For companies like ours, which rely on the steel market, we’ve had to embrace the challenges presented in 2022. We know our customers need guarantees that the products we are quoting for are the ones they will be getting and we know they need assurances there will be no sudden increase in material costs that put their project in jeopardy. So, we’ve had to find ways to smooth the peaks in costs by putting in place a strategy that will protect our customers from price volatility while ensuring our products and pricing remain competitive.
The improvements and investments we’ve made to our site in Telford to enhance our green credentials have actually played a massive part in finding a solution to the current steel market disruption. The factory extension has given us extra room to store raw materials, so we can buy more steel at a guaranteed price for customers. The money we’ve saved on our energy costs by putting solar panels on the roof of the extension has given us additional funds to invest in building our stocks. Together, these two factors have helped us buy more steel and keep our product prices stable.
As a business based in the industrial heartland of the West Midlands, we work closely with a number of local steel stockholders to secure the best steel at the best price for our products. We use S275J2 which isn’t standard steel – it’s one better, and it can withstand lower temperatures than the steel most of our competitors use. Where we can, we go for ‘green steel’, which uses less energy to make it.
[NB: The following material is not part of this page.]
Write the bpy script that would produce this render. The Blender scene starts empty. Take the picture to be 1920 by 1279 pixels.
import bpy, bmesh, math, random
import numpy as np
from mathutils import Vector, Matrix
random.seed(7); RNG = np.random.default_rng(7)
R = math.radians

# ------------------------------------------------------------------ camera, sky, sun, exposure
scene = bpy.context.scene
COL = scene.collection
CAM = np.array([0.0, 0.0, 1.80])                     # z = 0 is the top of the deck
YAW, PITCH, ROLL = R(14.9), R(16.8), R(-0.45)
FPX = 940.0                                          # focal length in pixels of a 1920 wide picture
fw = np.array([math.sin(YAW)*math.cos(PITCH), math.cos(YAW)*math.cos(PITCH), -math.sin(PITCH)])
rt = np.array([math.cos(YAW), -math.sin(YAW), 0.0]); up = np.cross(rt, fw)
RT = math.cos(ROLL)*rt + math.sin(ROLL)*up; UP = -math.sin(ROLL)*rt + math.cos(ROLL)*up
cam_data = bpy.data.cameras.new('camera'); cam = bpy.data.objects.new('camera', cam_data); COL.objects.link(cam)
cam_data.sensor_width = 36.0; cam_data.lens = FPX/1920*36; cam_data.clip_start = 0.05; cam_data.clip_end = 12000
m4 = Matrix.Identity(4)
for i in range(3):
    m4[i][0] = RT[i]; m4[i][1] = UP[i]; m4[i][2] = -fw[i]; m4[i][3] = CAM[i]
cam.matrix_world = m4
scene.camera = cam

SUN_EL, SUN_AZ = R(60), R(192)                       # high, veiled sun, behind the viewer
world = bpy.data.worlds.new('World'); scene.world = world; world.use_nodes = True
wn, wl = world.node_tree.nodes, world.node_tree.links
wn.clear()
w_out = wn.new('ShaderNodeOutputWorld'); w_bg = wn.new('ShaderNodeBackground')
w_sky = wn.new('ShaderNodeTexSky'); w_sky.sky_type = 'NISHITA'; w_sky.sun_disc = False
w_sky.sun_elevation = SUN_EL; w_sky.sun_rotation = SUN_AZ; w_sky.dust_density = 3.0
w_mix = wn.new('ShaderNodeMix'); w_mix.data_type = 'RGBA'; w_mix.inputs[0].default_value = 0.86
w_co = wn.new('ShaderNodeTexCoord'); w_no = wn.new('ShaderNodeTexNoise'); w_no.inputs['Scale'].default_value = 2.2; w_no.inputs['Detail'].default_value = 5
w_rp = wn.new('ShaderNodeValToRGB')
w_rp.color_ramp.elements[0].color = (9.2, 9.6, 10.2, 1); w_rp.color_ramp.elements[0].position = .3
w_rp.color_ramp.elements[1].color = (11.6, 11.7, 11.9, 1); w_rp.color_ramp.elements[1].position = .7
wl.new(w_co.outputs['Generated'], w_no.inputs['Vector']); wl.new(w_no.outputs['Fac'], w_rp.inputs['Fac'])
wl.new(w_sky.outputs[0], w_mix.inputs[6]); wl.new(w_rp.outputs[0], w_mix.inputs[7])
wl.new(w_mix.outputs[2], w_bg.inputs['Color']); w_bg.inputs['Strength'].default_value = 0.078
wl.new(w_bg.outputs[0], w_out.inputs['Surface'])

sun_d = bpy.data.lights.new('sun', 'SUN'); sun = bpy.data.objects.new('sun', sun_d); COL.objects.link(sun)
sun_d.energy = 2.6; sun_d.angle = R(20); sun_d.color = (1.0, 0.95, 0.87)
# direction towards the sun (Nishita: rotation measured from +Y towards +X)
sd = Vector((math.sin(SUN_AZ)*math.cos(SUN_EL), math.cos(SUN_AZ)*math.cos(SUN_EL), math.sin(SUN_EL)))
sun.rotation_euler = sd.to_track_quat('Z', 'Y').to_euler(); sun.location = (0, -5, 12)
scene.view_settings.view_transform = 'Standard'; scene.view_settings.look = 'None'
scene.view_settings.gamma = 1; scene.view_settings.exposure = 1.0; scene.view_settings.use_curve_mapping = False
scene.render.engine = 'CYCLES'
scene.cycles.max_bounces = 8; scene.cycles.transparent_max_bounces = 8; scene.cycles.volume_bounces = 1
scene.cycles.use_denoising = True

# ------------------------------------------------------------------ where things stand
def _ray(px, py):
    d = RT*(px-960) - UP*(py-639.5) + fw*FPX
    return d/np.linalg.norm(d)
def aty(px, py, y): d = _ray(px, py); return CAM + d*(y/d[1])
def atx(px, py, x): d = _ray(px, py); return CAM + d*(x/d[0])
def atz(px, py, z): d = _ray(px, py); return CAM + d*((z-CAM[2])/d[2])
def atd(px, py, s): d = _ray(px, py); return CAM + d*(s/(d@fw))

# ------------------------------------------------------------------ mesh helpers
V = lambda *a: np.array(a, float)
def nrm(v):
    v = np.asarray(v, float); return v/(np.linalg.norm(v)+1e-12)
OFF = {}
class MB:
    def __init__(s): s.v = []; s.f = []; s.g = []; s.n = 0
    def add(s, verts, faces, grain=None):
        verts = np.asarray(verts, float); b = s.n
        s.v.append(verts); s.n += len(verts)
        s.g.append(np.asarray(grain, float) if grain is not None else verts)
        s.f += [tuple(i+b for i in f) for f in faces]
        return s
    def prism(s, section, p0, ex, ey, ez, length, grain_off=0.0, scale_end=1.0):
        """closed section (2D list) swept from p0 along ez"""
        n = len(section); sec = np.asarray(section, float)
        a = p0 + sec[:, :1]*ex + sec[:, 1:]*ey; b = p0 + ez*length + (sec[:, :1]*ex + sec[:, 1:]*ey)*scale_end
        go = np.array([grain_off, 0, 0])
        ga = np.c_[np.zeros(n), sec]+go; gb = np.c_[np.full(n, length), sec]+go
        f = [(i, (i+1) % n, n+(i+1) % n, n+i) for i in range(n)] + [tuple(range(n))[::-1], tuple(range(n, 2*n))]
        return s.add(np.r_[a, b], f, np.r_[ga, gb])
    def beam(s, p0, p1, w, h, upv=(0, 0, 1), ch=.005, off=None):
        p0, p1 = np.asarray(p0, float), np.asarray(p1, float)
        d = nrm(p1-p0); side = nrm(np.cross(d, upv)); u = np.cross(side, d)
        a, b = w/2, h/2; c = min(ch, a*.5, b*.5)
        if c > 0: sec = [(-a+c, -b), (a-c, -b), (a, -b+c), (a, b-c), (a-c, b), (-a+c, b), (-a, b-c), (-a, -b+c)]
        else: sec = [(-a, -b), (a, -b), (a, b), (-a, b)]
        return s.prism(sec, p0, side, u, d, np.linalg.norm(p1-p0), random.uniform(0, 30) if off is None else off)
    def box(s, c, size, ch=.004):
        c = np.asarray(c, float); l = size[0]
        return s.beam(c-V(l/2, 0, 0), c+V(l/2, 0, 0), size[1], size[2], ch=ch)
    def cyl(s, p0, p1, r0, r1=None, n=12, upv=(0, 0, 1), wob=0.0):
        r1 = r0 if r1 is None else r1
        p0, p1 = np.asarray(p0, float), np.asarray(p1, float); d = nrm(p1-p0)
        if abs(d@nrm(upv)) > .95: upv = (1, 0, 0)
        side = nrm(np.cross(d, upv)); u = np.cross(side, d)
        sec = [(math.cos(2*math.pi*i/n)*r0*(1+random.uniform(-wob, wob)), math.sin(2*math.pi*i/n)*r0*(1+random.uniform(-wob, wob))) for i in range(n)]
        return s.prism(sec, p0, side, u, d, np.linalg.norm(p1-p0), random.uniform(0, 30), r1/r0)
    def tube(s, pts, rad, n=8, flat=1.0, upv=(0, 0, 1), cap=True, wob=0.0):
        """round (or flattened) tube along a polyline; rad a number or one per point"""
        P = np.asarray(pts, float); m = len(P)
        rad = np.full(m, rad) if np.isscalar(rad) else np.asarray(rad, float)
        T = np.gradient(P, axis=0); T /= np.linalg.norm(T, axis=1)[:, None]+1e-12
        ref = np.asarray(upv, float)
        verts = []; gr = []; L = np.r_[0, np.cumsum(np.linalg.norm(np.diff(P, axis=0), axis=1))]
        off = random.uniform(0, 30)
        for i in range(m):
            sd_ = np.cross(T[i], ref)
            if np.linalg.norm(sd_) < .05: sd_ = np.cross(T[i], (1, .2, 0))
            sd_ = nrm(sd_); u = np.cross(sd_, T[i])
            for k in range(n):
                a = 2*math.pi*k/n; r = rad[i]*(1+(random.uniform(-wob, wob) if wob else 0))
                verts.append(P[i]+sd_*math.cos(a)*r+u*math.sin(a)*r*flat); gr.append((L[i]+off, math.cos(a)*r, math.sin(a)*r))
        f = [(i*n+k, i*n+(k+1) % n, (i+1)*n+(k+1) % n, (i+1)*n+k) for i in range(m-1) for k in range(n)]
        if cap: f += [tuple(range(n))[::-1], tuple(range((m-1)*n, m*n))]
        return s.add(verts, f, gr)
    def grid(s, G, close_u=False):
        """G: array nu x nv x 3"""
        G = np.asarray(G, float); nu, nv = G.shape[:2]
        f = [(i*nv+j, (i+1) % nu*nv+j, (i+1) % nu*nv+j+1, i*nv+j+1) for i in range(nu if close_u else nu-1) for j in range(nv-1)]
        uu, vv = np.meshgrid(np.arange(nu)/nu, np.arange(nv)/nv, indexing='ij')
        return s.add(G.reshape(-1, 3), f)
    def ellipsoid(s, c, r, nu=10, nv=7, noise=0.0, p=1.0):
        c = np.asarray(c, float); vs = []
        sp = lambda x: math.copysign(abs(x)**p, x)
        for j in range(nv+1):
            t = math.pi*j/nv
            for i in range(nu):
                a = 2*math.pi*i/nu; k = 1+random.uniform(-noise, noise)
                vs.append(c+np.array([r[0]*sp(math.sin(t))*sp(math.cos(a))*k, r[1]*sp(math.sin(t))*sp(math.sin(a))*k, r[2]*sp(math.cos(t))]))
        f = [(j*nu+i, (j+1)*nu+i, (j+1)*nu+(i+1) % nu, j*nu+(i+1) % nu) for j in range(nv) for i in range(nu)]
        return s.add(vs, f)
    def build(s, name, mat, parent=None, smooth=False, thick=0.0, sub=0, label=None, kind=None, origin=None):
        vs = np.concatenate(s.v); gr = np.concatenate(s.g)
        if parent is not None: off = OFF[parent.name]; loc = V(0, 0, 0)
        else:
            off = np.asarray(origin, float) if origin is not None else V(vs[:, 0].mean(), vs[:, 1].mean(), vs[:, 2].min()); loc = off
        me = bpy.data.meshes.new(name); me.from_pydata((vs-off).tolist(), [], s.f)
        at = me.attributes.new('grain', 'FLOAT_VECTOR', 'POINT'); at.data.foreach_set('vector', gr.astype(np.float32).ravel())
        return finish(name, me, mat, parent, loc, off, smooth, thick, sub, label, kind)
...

This specification of steel can fluctuate by £100 per tonne between suppliers, so we’ll always shop around to get the best deal.
As we move into 2023, softening demand from construction and an unwillingness in the supply chain to meet exorbitant material costs gives us some hope that steel prices will come down or at least level out in the new year. Until then, we will continue to use the resources and additional capacity at our facility to buy high quality steel in bulk to ensure we always have a plentiful supply, at the price and quality you expect from FSP.